Nearly everyone has complaints about the way others use words.  One of my pet peeves is when people are referred to as "that," as in "the person that wrote this book," instead of "who," as in "the person who wrote this book."  Rejecting the distinction between "that" and "who" suggests to me insufficient awareness of what it means to be human and of a willingness to think of persons as objects of some kind, non-human animals, instead of human beings proper.  As anyone can gather, this beef of mine rests on certain views I have about the world, views the targets of my complaint appear not to share–such as that human beings are unique enough to deserve to be referred to differently from how other stuff in the world is.

So now I was watching the news recently and the reporters were discussing the several people who have been indicted or are said to be suspects in various terrorist plots.  In one report it was mentioned that some suspects in these cases are thought to have been radicalized while in prison.  And throughout the report the term "radical" or "radicalize" kept being used as if being indoctrinated into a point of view that can prompt someone to indiscriminately maim and kill hundreds, even thousands of human beings, amounted to being a radical.  

In my dictionary a radical is someone who thinks about matters relating to how to conduct oneself and influence public institutions by way of considering the foundations of ethics and politics.  Radical is supposed to contrast with conservative because the latter refers to approaches to forging actions and policies by gaining guidance from established, tried and true, traditional ideas. In a certain respect all major scientists are radicals because they think things through thoroughly, from the ground up, all the way from the roots of their discipline.  A radical in politics is someone who believes that to find the best approach to problems in the policies of one’s community requires one to go to the basics, the fundamentals.
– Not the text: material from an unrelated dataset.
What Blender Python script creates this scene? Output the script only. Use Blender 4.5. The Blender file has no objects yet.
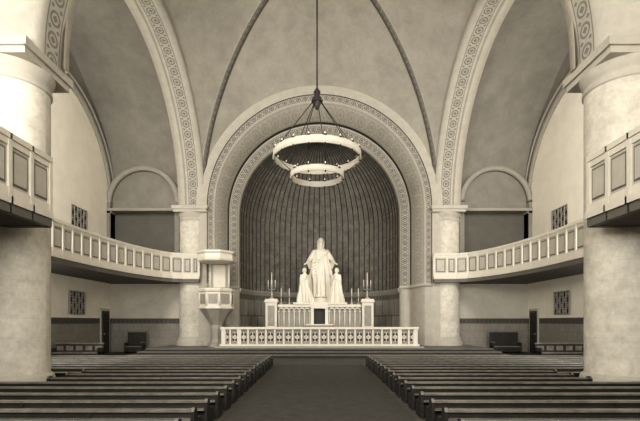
import bpy, bmesh, math, random
from mathutils import Vector, Matrix
random.seed(3)
pi=math.pi
S=bpy.context.scene
S.view_settings.view_transform='Standard'
try: S.view_settings.look='Medium High Contrast'
except Exception as e: print('look',e)
S.view_settings.exposure=.22
ZS=9.9; CY=21.7; A=7.85

# ---------------- materials ----------------
def sep(g): return (g, g*.93, g*.785, 1)
class NT:
    def __init__(s,m):
        m.use_nodes=True; s.t=m.node_tree; s.n=s.t.nodes; s.b=s.n['Principled BSDF']
    def new(s,k): return s.n.new(k)
    def link(s,a,b): s.t.links.new(a,b)
    def math(s,op,a,b=0.0,c=None):
        n=s.new('ShaderNodeMath'); n.operation=op
        for i,v in enumerate((a,b,c)):
            if v is None: continue
            if isinstance(v,(int,float)): n.inputs[i].default_value=v
            else: s.link(v,n.inputs[i])
        return n.outputs[0]
    def mix(s,f,a,b):
        n=s.new('ShaderNodeMix'); n.data_type='RGBA'
        if isinstance(f,(int,float)): n.inputs[0].default_value=f
        else: s.link(f,n.inputs[0])
        for v,i in ((a,6),(b,7)):
            if isinstance(v,tuple): n.inputs[i].default_value=v
            else: s.link(v,n.inputs[i])
        return n.outputs[2]
def noise_col(t,g,var,scale):
    tc=t.new('ShaderNodeTexCoord')
    n=t.new('ShaderNodeTexNoise'); n.inputs['Scale'].default_value=scale; n.inputs['Detail'].default_value=9; n.inputs['Roughness'].default_value=.75
    t.link(tc.outputs['Object'],n.inputs['Vector'])
    r=t.new('ShaderNodeMapRange'); r.inputs[1].default_value=.3; r.inputs[2].default_value=.7
    t.link(n.outputs[0],r.inputs[0])
    return t.mix(r.outputs[0],sep(g*(1-var)),sep(g*(1+var))), n, tc
def M(name,g,rough=.85,var=.12,scale=1.5,bump=.15,metal=0):
    m=bpy.data.materials.new(name); t=NT(m)
    c,n,tc=noise_col(t,g,var,scale)
    t.link(c,t.b.inputs['Base Color'])
    t.b.inputs['Roughness'].default_value=rough; t.b.inputs['Metallic'].default_value=metal
    if bump:
        n2=t.new('ShaderNodeTexNoise'); n2.inputs['Scale'].default_value=9; n2.inputs['Detail'].default_value=6
        t.link(tc.outputs['Object'],n2.inputs['Vector'])
        b=t.new('ShaderNodeBump'); b.inputs['Strength'].default_value=bump; b.inputs['Distance'].default_value=.05
        t.link(n2.outputs[0],b.inputs['Height']); t.link(b.outputs[0],t.b.inputs['Normal'])
    return m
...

The people to whom the reporters referred as radicals are, in contrast, simply brutal, mindless, dogmatic men and women, quite opposed to thinking things through thoroughly, as radicals are supposed to.  So why did they get labeled with this perfectly honorable term?

Perhaps another use of "radical" is in reference to someone who departs completely from the mainstream, who has no respect for any of the ordinary practices civilized individuals would normally consider as they go about planning their conduct and institutions.  It is indeed a drastic or radical departure from civilized conduct to kill and maim indiscriminately, with no regard for who has been found guilty by means of due process.  That is to say, such people are drastically different in how they act, monsters if you ask me.
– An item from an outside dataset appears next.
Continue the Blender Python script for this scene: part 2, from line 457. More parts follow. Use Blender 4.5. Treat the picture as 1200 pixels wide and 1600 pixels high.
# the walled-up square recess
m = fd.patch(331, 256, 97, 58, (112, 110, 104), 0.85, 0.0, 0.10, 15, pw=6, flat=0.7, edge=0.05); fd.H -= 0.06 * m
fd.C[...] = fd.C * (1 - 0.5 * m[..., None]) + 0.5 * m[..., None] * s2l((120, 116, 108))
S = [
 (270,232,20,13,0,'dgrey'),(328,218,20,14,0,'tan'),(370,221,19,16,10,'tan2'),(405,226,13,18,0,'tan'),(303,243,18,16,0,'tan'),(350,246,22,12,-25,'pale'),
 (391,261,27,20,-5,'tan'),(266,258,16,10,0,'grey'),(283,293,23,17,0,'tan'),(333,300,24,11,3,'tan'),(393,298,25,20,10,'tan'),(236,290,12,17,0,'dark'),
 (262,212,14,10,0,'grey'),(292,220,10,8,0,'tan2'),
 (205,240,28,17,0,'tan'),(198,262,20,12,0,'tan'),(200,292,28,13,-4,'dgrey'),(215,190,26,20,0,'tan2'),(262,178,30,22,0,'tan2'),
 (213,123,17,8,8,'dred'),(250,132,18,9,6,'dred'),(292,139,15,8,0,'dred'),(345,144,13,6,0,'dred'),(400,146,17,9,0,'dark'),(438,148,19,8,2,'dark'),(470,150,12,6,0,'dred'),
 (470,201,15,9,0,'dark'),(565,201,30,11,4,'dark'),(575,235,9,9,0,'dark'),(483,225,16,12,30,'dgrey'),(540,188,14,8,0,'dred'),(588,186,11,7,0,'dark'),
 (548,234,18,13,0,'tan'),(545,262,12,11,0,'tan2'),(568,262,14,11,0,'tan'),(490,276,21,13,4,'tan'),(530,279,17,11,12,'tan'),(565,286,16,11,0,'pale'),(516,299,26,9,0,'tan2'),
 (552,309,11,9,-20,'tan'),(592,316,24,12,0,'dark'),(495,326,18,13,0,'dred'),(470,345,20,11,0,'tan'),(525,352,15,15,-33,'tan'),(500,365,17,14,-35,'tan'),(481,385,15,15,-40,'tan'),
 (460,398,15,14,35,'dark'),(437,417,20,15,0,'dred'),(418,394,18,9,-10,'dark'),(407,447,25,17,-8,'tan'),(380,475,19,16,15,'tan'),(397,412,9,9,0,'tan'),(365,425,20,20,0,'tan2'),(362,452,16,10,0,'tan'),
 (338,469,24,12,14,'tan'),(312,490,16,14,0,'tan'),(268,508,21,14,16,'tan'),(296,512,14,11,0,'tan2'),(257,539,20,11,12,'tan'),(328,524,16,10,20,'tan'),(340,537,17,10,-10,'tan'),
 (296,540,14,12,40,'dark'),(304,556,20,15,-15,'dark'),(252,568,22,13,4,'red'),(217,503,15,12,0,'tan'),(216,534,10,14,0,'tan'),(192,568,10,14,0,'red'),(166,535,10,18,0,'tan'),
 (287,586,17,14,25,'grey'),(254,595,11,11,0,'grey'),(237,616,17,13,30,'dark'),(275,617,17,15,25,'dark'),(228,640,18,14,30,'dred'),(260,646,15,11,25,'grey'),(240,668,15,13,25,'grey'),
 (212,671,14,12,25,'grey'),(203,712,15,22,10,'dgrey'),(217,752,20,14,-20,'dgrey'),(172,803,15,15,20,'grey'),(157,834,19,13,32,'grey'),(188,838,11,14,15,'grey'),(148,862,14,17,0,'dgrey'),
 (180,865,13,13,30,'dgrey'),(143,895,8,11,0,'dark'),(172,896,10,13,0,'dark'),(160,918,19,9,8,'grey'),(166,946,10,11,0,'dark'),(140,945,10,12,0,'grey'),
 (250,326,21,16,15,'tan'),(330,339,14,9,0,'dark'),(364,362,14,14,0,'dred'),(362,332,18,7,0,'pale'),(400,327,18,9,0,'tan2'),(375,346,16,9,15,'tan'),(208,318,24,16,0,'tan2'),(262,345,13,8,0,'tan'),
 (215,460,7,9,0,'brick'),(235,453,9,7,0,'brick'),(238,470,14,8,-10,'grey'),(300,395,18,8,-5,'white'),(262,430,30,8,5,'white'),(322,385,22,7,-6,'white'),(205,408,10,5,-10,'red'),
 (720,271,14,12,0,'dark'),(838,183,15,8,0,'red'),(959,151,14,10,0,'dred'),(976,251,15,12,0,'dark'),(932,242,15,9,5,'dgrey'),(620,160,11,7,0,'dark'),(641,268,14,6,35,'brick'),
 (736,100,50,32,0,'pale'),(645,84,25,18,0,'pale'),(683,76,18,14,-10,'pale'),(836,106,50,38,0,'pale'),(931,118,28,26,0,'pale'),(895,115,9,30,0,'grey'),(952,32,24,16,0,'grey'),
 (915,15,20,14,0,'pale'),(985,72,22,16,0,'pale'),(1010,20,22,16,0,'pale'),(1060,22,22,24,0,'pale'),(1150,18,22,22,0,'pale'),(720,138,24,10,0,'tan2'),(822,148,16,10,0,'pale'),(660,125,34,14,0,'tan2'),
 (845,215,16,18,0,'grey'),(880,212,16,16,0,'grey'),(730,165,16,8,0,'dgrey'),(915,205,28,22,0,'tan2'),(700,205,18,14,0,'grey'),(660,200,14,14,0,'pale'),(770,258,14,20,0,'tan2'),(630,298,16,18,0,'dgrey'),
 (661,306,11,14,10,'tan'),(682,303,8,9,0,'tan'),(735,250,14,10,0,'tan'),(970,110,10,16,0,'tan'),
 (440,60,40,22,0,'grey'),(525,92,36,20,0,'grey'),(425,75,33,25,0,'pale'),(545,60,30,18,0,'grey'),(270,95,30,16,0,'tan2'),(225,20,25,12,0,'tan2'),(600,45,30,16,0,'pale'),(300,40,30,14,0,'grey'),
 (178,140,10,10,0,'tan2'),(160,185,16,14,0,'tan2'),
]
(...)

But it is too bad that "radical" is used this way.  It thus besmirches a very appropriate alternative to dealing with problems, namely, one that goes to the roots, that examines everything very carefully before launching into action. Indeed, the conventional opposition between liberal and conservative fails to capture an important element of the dispute.  This is that conservatives recommend a method for dealing with problems, be these private/personal, social, public, or international, that relies heavily on what is learned from traditions, customs, and long established habits of thought.  And while, of course, these are very useful shortcuts to what is true and right, they cannot be the best answer since there are so many conflicting traditions, customs, etc.  To be able to navigate among these when, as so often, they are in conflict, a firmer source of understanding is required.  This, as the Ancient Greeks taught, is human reason which is supposed to be able to help identify, with the aid of experience, what is what, at least as best as possible for the time being.  Radicalism is, in turn, reliance on reason.

Conservatives have often scoffed at this reliance. As the most famous conservative thinker, Edmund Burke, put it, "each man’s private capital of intelligence is petty; it is only when a man draws upon the bank and capital of the ages, the wisdom of our ancestors, that he can act wisely." Yet, Burke himself uses his own reasoning to arrive at this insight, so it cannot be entirely true even in his own terms.

It would be best, I think, to counsel people to make use of what the past offers but not before they have thought it over and made sure it holds up to reason.